The Austin Chronicle

https://www.austinchronicle.com/screens/2005-03-18/written-on-the-wind/

DVD Watch

Reviewed by Stephen MacMillan Moser, March 18, 2005, Screens

Written On The Wind

Criterion, $29.95

A Douglas Sirk tour de force, Written on the Wind explores the director's typical fascination with interfamilial relationships in a hold-on-to-your-cocktail-hat production oozing with Technicolor angst. The gates of the Hadley mansion in Hadley, Texas, do little to keep the tortured Hadley family's secrets inside, since oil scion Kyle Hadley (Robert Stack) is a nasty drunk with a bad temper, and sister Marylee (Dorothy Malone) is, in today's parlance, a ho. As his best friend Mitch, the rock-solid Rock Hudson tries hard to keep ol' Kyle in line, but it's like trying to corral a dozen helium balloons. When Kyle marries Lucy Moore (Lauren Bacall), the themes of lust and greed take center stage. Using the charmingly dated device of pages on a calendar flying by, we are taken back, and the lurid story unfolds: Marylee wants Mitch, but Mitch wants Kyle's wife. Kyle behaves badly and beats up Lucy because he thinks she is pregnant with Mitch's baby. A struggle ensues. and Kyle dies from a gunshot. The death is ruled an accident, and Mitch drives off into the sunset with Lucy, while Marylee, now the owner of Hadley Oil, strokes and caresses a phallic-looking model of an oil derrick. The men in Sirk's movies are somewhat one-dimensional, but he savors the female characters, lavishing them with loving attention. As Marylee, Malone steals the show with her overacting. When her brother accuses her of being a "filthy liar," she spits back, "I'm filthy – period." With the all-important "Gowns by ..." credit going to Bill Thomas, she is girded to the gills in over-the-top 1950s couture and works the stage like a woman possessed. Her tawdry mambo in a flame-colored peignoir as her father is dying outside her door is torrid and (now) unintentionally hilarious. Malone won the Best Supporting Actress Oscar for her role – amazingly, the only Oscar a Douglas Sirk movie ever received. Lauren Bacall is at her best here, too, with her voice like salted velvet; she is the queen of the "come hither" look, but always remains cool and elegant.

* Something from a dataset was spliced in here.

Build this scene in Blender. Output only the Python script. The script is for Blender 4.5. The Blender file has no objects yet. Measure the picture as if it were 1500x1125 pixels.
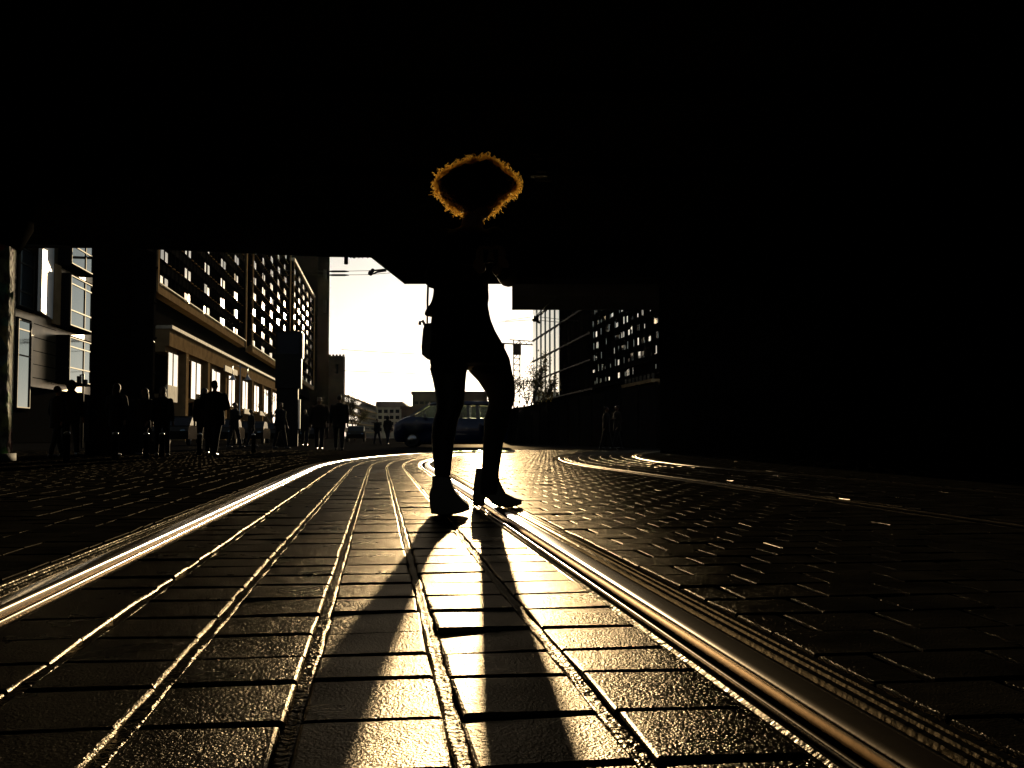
import bpy, math, random
import numpy as np
from mathutils import Vector, Matrix
random.seed(7); rng = np.random.default_rng(7)
S = bpy.context.scene
COL = S.collection
R = math.radians

# ------------------------------------------------------------------ camera
CAMZ = 0.38; F = 1500.0; HORY = 641.0
PITCH = math.atan((HORY-562.5)/F)
cam = bpy.data.cameras.new('camera'); camo = bpy.data.objects.new('camera', cam); COL.objects.link(camo)
camo.location = (0, 0, CAMZ); camo.rotation_euler = (math.pi/2+PITCH, 0, 0)
cam.sensor_width = 36; cam.lens = 36.0; cam.clip_start = 0.02; cam.clip_end = 5000
S.camera = camo
# ------------------------------------------------------------------ sky, sun, exposure
SUN_EL = math.atan(173/1500); SUN_AZ = math.atan(-36/1500)
w = bpy.data.worlds.new('World'); S.world = w; w.use_nodes = True
nt = w.node_tree; bg = nt.nodes['Background']
sky = nt.nodes.new('ShaderNodeTexSky'); sky.sky_type = 'NISHITA'; sky.sun_disc = False
sky.sun_elevation = SUN_EL; sky.sun_rotation = SUN_AZ; sky.air_density = 1.0; sky.dust_density = .6; sky.ozone_density = 2.0
hs = nt.nodes.new('ShaderNodeHueSaturation'); hs.inputs['Saturation'].default_value = .5
nt.links.new(sky.outputs[0], hs.inputs['Color']); nt.links.new(hs.outputs[0], bg.inputs[0]); bg.inputs[1].default_value = 0.055
sl = bpy.data.lights.new('sun', 'SUN'); sl.energy = 5.0; sl.angle = R(0.53); sl.color = (1.0, 0.76, 0.44)
so = bpy.data.objects.new('sun', sl); COL.objects.link(so)
so.rotation_euler = (math.pi/2-SUN_EL, 0, math.pi-SUN_AZ); so.location = (0, 0, 80)
S.view_settings.view_transform = 'Standard'; S.view_settings.look = 'None'
S.view_settings.exposure = 0.45; S.view_settings.gamma = 1.0; S.view_settings.use_curve_mapping = False
try:
    S.cycles.max_bounces = 6; S.cycles.diffuse_bounces = 2; S.cycles.glossy_bounces = 4
    S.cycles.transparent_max_bounces = 12; S.cycles.sample_clamp_indirect = 3.0
except Exception: pass

# ------------------------------------------------------------------ helpers
def W(px, py, Y):
    """world point seen at photo pixel (px,py) at distance Y in front of the lens"""
    v = (px-750)/F; q = (562.5-py)/F
    d = Vector((v, math.cos(PITCH)-q*math.sin(PITCH), math.sin(PITCH)+q*math.cos(PITCH)))
    return d*(Y/d.y)+Vector((0, 0, CAMZ))
def WZ(px, py, z=0.0):
    d = W(px, py, 1.0)-Vector((0, 0, CAMZ))
    t = (z-CAMZ)/d.z
    return d*t+Vector((0, 0, CAMZ))

def mat(name, col, rough=0.6, metal=0.0, spec=0.5, noise=None, bump=None, var=0.25, trans=0.0, ior=1.45, coat=0.0):
    m = bpy.data.materials.new(name); m.use_nodes = True; n = m.node_tree
    p = n.nodes['Principled BSDF']
    p.inputs['Base Color'].default_value = (*col, 1); p.inputs['Roughness'].default_value = rough
    p.inputs['Metallic'].default_value = metal; p.inputs['Specular IOR Level'].default_value = spec
    p.inputs['IOR'].default_value = ior; p.inputs['Transmission Weight'].default_value = trans
    p.inputs['Coat Weight'].default_value = coat
    tc = n.nodes.new('ShaderNodeTexCoord')
    if noise:
        t = n.nodes.new('ShaderNodeTexNoise'); t.inputs['Scale'].default_value = noise; t.inputs['Detail'].default_value = 6
        n.links.new(tc.outputs['Object'], t.inputs['Vector'])
        r = n.nodes.new('ShaderNodeValToRGB')
        r.color_ramp.elements[0].position = 0.3; r.color_ramp.elements[1].position = 0.7
        r.color_ramp.elements[0].color = (*[c*(1-var) for c in col], 1)
        r.color_ramp.elements[1].color = (*[min(1, c*(1+var)) for c in col], 1)
        n.links.new(t.outputs['Fac'], r.inputs[0]); n.links.new(r.outputs[0], p.inputs['Base Color'])
    if bump:
        sc, dist, st = bump
        t = n.nodes.new('ShaderNodeTexNoise'); t.inputs['Scale'].default_value = sc; t.inputs['Detail'].default_value = 3
        n.links.new(tc.outputs['Object'], t.inputs['Vector'])
        b = n.nodes.new('ShaderNodeBump'); b.inputs['Distance'].default_value = dist; b.inputs['Strength'].default_value = st
        n.links.new(t.outputs['Fac'], b.inputs['Height']); n.links.new(b.outputs[0], p.inputs['Normal'])
    return m

M = {}
def weak_gloss(m, k, rough):
    """dull dark surface with a soft sheen: a little Beckmann gloss over a nearly black body"""
    n = m.node_tree; p = n.nodes['Principled BSDF']; p.inputs['Specular IOR Level'].default_value = 0; p.inputs['Roughness'].default_value = .9
    mrs = [l.from_node for l in p.inputs['Roughness'].links]
    for l in list(p.inputs['Roughness'].links): n.links.remove(l)
    g = n.nodes.new('ShaderNodeBsdfAnisotropic'); g.distribution = 'BECKMANN'; g.inputs['Color'].default_value = (1, .88, .70, 1); g.inputs['Roughness'].default_value = rough
    if mrs:
        mrs[0].inputs['To Min'].default_value = rough-.075; mrs[0].inputs['To Max'].default_value = rough+.075
        n.links.new(mrs[0].outputs[0], g.inputs['Roughness'])
    if p.inputs['Normal'].links: n.links.new(p.inputs['Normal'].links[0].from_socket, g.inputs['Normal'])
    mx = n.nodes.new('ShaderNodeMixShader'); mx.inputs[0].default_value = k
    n.links.new(p.outputs[0], mx.inputs[1]); n.links.new(g.outputs[0], mx.inputs[2]); n.links.new(mx.outputs[0], n.nodes['Material Output'].inputs[0])
    return m
M['asphalt'] = mat('asphalt', (.010, .0095, .009), .6, spec=.2, noise=3, bump=(60, .004, .8))
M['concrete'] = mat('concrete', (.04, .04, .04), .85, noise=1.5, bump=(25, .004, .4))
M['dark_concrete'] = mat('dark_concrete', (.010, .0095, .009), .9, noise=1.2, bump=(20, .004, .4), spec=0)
M['steel'] = mat('rail_steel', (.38, .28, .17), .19, 1.0, noise=30, var=.12, bump=(90, .0004, .35))
M['dull_rail'] = weak_gloss(mat('dull_rail', (.02, .018, .015), .4, noise=30), .12, .34)
M['rust'] = mat('rail_side', (.05, .035, .025), .6, .3, noise=40)
M['rubber'] = mat('rubber_seal', (.008, .0075, .007), .3, bump=(70, .003, .8))
M['bitumen'] = mat('bitumen', (.008, .007, .006), .24, bump=(75, .008, 1.0), spec=.5)
M['glass'] = mat('window_glass', (.012, .015, .018), .035, 0, spec=1.0, ior=1.9, bump=(.5, .004, .5))
M['glass_tilt'] = mat('opened_window_glass', (.02, .022, .024), .10, 0, spec=1.0, ior=2.6)
M['frame'] = mat('anodised_frame', (.05, .042, .03), .6, spec=.2)
M['mirror'] = mat('mirror_cladding', (.55, .53, .5), .04, .85, bump=(.3, .003, .3))
M['stone'] = mat('sandstone', (.30, .20, .10), .9, spec=0, noise=.8, bump=(6, .01, .3))
M['pale'] = mat('pale_render', (.62, .54, .42), .8, spec=.1, noise=1)
M['bronze'] = mat('bronze_cladding', (.22, .17, .1), .32, .7, noise=.6, var=.4)
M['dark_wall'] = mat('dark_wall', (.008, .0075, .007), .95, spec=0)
M['dark_glass'] = mat('dark_glass', (.006, .006, .007), .3, spec=.15)
M['far_wall'] = mat('distant_render', (.30, .26, .19), .9, noise=.3)
M['far_dark'] = mat('distant_brick', (.07, .045, .03), .9, noise=.5)
M['black_metal'] = mat('black_metal', (.02, .02, .02), .35, .6)
M['galv'] = mat('galvanised_steel', (.4, .4, .4), .3, 1.0, noise=20)
M['white'] = mat('white_enamel', (.8, .78, .72), .5)
M['skin'] = mat('skin', (.12, .07, .045), .5, noise=60, var=.1)
M['tights'] = mat('black_tights', (.012, .010, .010), .6, bump=(400, .0004, .6))
M['leather'] = mat('black_leather', (.012, .011, .011), .38, bump=(120, .0008, .5))
M['cloth'] = mat('black_cloth', (.006, .0055, .0055), .85, spec=.2, bump=(150, .001, .5))
M['cloth2'] = mat('dark_wool', (.012, .009, .007), .95, spec=.25, bump=(90, .002, .5))
M['cloth3'] = mat('navy_cloth', (.006, .007, .012), .8, spec=.2)
M['darkhair'] = mat('dark_hair', (.012, .006, .003), .6, spec=.2, bump=(200, .002, .8))
M['paint'] = mat('blue_car_paint', (.003, .009, .035), .35, 0, coat=.6, spec=.3)
M['tyre'] = mat('tyre_rubber', (.015, .015, .015), .8)
M['bark'] = mat('bark', (.05, .035, .022), .9, noise=8)
M['canvas'] = mat('pale_canvas', (.5, .46, .38), .8)
M['black_plastic'] = mat('black_plastic', (.008, .008, .008), .5, spec=.08)
M['glass'].node_tree.nodes['Principled BSDF'].inputs['Specular Tint'].default_value = (.62, .86, 1, 1)  # blue of the reflected sky is put into the glass tint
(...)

Extras include the Melodrama Archive, which breaks Sirk's career down into three categories: his years in Germany, his move to America, and the years at Universal Studios, which produced Written on the Wind, as well as Magnificent Obsession, All That Heaven Allows, and the immortal Imitation of Life. Also included are liner notes by noted film theorist Laura Mulvey, as well as the trailers for the feature and All That Heaven Allows, which are fascinating for the fact that they place the viewer and the film in the context of the period in which the film was made.